Mars: These strange features spotted by the Mars Reconnaissance Orbiter are puzzling scientists. Usually the cones you see are indicative of lava features, but these are smaller than usual. “What’s really odd here is that the cones are associated with lighter areas with polygonal patterns,” stated the University of Arizona on its blog for the High Resolution Imaging Science Experiment (HiRISE). “Such polygons are commonly visible on the denser portions of lava flows, while the rougher areas have more broken-up low-density crust.”
Sun: The Solar and Heliospheric Observatory (SOHO) is one of a few sentinels keeping watch over the Sun for sunspots and other signs of solar activity. This allows scientists to make better predictions about when solar storms sweep over our planet, which is important for protecting satellites and infrastructure from the worst of these storms.
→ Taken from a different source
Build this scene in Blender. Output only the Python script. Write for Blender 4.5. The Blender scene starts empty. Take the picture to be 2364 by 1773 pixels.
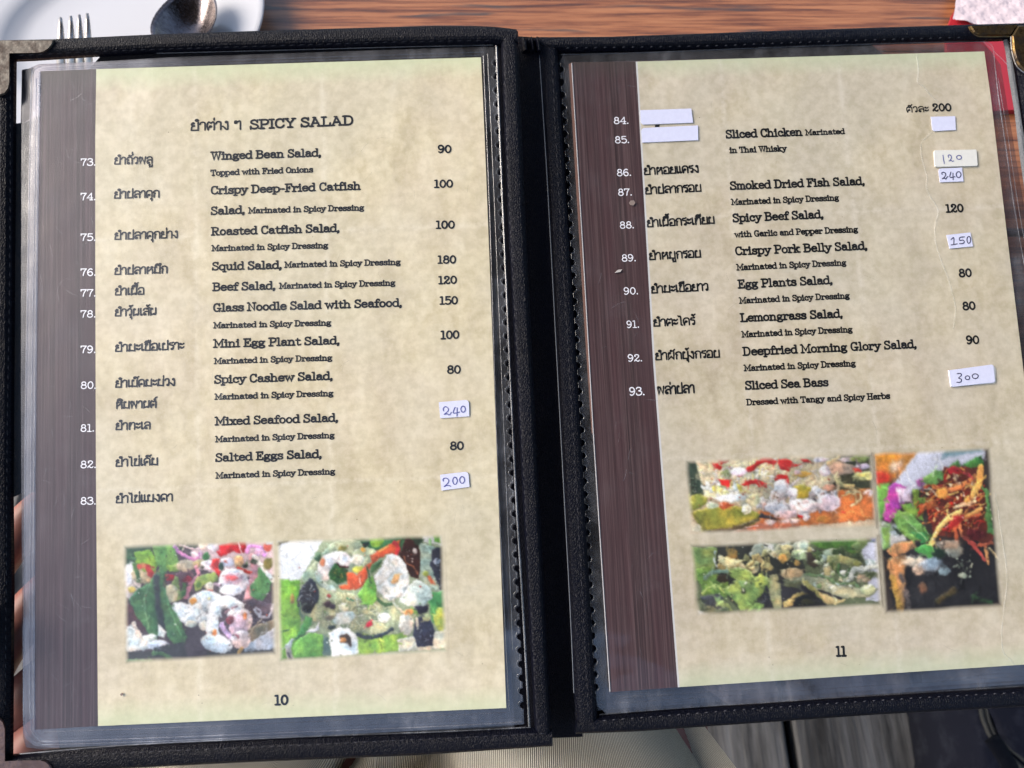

Saturn: The Cassini spacecraft has been busily gazing at Saturn and its moons in the past week, including looking at temperatures in the atmosphere (specifically, in the upper troposphere and tropopause) in the gas giant. Just visible in this image is a huge hexagonal storm that scientists previously said acts somewhat like the Earth’s ozone hole.
Titan: Saturn’s largest moon — which contains organic compounds that could be precursors to life’s chemistry — is undergoing some changes as summer approaches. A few days ago, scientists noted that clouds are starting to form in Titan’s northern hemisphere. While they’re not sure yet if it will herald summer, scientists added that the lack of clouds before that defied models.
Comet 67P/Churyumov–Gerasimenko: The Rosetta spacecraft just arrived at this comet on Aug. 6, and has been sending back a few images of this small body that is speeding towards the Sun. You may recognize this particular image as part of the basis for a 3-D image that was released yesterday. Meanwhile, team members are examining dust production of the comet, which has already started as it heads to its closest Sun approach (between Earth and Mars) in about a year.